Russian bomber intercepted near Alaska as search continues for downed ‘objects’




Lee Berthiaume, The Canadian Press



Posted Tuesday, February 14, 2023 8:13 pm EST




After days of shooting down unidentified “objects,” Canadian and US warplanes scrambled to intercept four Russian military jets Monday night as they hovered over US airspace.

The North American Aerospace Defense Command, which spotted the group of long-range bombers and Russian fighter escorts as it approached Alaska, described the incident as a normal occurrence that posed no threat.

Norad also dismissed the Russian flight as unrelated to the series of suspicious balloons shot down in the skies over North America, even as the search for remains of those objects continued Tuesday over the central Yukon and Lake Huron.

Air traffic observers were first alerted to another possible incident Monday night when they noticed a Canadian Armed Forces aircraft heading northwest from Cold Lake, Alta., using a call sign associated with air intercepts.

The CC-150 Polaris refueling plane, whose flight path from Cold Lake can be traced on open source websites, returned home in the predawn hours Tuesday morning. The Air Force said the CF-18s have also been deployed alongside US aircraft.

In a statement issued hours later, Norad revealed that it had intercepted a group of Russian aircraft made up of Tu-95 long-range bombers and Su-35 fighter jets as they approached Alaskan airspace.

“The Russian aircraft remained in international airspace and did not enter American or Canadian sovereign airspace,” Norad said. “This Russian activity… is not seen as a threat, nor is it seen as a provocation.”
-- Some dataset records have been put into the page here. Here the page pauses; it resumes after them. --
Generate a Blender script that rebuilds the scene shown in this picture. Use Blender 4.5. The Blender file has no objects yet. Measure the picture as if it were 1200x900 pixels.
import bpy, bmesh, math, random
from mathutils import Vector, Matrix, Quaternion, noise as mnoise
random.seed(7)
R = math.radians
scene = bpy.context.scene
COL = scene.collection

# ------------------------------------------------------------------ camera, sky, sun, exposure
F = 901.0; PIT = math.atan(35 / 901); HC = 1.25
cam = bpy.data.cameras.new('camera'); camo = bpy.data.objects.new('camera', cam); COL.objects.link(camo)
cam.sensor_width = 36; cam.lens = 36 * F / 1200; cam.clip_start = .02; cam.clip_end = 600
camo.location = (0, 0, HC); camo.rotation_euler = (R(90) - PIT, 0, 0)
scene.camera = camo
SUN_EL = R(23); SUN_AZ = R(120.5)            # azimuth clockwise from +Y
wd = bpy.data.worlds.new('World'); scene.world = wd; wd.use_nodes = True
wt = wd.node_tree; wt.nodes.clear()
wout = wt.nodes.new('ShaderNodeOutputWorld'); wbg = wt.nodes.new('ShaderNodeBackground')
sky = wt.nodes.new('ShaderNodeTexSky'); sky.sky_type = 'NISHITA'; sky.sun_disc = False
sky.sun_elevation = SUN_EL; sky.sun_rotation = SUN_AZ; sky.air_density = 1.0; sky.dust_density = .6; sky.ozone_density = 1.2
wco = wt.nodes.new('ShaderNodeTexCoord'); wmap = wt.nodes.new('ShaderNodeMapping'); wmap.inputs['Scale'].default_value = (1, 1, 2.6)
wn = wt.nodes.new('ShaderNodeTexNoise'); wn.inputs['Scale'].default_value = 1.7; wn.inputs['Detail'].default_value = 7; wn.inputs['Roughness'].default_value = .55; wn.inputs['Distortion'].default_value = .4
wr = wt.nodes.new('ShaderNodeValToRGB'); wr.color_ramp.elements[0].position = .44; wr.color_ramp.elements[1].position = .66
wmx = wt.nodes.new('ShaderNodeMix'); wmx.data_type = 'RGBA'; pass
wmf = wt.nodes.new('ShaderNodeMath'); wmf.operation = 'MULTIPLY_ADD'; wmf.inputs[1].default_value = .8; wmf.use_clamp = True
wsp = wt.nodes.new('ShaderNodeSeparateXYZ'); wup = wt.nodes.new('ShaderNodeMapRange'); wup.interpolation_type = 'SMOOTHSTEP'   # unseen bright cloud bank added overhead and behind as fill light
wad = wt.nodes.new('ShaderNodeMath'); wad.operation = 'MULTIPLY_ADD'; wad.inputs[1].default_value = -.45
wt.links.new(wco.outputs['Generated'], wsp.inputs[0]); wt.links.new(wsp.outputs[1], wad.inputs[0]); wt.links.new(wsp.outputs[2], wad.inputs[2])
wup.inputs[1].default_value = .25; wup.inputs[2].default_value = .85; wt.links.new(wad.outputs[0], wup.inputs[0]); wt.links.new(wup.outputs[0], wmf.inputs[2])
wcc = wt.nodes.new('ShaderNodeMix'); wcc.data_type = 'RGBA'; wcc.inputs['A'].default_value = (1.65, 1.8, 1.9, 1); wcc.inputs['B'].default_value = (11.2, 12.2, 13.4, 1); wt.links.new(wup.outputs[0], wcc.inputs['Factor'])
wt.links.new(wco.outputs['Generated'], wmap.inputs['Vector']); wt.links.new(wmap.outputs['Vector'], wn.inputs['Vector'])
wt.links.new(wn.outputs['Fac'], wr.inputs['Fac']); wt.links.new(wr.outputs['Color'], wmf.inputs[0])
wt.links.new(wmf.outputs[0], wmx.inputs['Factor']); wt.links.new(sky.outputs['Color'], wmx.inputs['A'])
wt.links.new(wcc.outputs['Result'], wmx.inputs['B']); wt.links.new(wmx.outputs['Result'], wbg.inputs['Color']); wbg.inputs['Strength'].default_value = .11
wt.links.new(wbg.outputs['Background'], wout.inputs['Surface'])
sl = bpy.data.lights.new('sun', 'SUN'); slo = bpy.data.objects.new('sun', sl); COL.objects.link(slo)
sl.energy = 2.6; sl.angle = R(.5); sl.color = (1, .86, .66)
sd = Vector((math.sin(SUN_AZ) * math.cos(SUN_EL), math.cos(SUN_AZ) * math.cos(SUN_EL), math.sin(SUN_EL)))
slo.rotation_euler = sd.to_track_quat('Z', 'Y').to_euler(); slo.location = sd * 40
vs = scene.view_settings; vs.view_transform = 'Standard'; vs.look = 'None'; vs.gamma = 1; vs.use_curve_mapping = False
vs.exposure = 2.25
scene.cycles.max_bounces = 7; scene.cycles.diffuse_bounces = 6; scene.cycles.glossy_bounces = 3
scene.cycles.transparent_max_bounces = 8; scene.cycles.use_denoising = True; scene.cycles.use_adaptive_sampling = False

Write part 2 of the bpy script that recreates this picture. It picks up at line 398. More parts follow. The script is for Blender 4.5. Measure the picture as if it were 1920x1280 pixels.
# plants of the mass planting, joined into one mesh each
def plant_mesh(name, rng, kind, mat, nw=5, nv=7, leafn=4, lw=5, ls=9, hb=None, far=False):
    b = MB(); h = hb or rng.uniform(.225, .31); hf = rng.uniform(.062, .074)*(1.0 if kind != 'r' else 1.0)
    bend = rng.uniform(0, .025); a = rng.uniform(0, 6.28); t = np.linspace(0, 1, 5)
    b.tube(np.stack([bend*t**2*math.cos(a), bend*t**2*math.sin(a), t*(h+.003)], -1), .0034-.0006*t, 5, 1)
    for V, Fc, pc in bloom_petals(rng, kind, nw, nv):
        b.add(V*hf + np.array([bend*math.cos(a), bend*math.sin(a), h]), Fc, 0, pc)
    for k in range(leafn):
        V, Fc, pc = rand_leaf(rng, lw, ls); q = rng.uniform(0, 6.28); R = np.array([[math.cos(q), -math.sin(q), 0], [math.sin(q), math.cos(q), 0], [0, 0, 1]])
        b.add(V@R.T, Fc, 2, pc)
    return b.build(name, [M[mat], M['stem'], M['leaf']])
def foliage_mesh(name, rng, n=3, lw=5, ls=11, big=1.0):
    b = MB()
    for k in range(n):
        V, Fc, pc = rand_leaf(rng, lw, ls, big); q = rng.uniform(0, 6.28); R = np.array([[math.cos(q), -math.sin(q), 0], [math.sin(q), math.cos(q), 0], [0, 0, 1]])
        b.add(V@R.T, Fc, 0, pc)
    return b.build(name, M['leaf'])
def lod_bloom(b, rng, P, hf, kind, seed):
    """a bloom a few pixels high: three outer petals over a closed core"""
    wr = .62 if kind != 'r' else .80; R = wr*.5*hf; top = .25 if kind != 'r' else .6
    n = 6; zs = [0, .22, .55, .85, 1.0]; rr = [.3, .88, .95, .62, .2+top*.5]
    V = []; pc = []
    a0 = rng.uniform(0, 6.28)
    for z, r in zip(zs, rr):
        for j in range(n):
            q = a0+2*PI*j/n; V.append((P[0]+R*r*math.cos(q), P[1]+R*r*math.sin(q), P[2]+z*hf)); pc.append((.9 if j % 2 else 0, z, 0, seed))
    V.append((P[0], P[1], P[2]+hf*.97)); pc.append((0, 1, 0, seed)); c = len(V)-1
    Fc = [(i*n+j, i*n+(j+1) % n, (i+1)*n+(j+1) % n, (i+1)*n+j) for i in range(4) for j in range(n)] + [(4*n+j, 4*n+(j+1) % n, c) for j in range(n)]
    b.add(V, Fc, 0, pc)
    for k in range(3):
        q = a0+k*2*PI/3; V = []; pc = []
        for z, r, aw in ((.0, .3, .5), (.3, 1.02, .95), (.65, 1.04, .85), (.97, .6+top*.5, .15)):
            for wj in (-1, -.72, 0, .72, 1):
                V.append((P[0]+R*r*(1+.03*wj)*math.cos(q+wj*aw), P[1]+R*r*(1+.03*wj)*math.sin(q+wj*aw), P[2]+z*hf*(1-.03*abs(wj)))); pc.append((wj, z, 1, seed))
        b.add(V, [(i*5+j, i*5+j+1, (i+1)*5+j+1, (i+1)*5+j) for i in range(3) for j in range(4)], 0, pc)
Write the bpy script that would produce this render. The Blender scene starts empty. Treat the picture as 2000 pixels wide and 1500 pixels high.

The appearance of a Russian military plane near Alaska comes after a US warplane shot down what authorities described as an “object” but increasingly appears to have been a balloon, off the northeast coast of the state. on Friday.

A second “object” was destroyed over central Yukon on Saturday and a third over Lake Huron on Sunday. Authorities have said little about the objects, although Prime Minister Justin Trudeau indicated on Tuesday that they are balloons.

“What we are seeing is that there are a variety of different balloons that appear to be different sizes and numbers,” he told reporters before meeting cabinet ministers on Parliament Hill.

“We are now continuing to do as much searching as we can to try to find and recover these items to learn more about them. What is very clear is that they were a threat to civilian travel, to commercial aircraft.”

In its statement, Norad ruled out any direct connection between these alleged balloons and the deployment of Russian bombers to North America, which Moscow has done sporadically since 2007.

“Norad also assesses that this Russian flight activity is in no way related to recent operations by Norad and US Northern Command associated with airborne objects over North America over the past two weeks,” it said.

Norad did not say whether there have been any other long-range Russian bomber flights this year, or how many there were last year.

Meanwhile, as the Canadian and US militaries continued to scan the skies for more potential threats, efforts to recover debris from downed objects in the Yukon and Lake Huron were making little progress.

In an update outside the House of Commons, Public Safety Minister Marco Mendicino and Fisheries Minister Joyce Murray, head of the Canadian Coast Guard, said the wreckage had not yet been recovered.

“It is important to highlight that the sections of land in the Yukon where operations are being carried out are very remote, difficult to access, and even more so given the current conditions,” Mendicino said.

“Given the fact that there is a lot of snow, a lot of wind, etcetera, you will appreciate that this will take some time.”

Officials were also trying to determine where the object landed in Lake Huron. A US warplane destroyed it with a second missile after it missed the first on Sunday, US Army top commander General Mark Milley told reporters in Brussels.

Mendicino did not speculate on how long the two searches, which come at the same time as US officials search the seas off the Alaskan coast for the third object, would continue.

“It’s important to defer to the experts in the field, so the Military, RCMP and Coast Guard will be better placed to provide answers to those questions,” he said.

“I’ll just say that I know there’s a lot of constant curiosity to get to the bottom of all of this. I’m aware of. And that’s why we provided a report from those agencies yesterday, and we’ll continue to look to them to answer those questions.”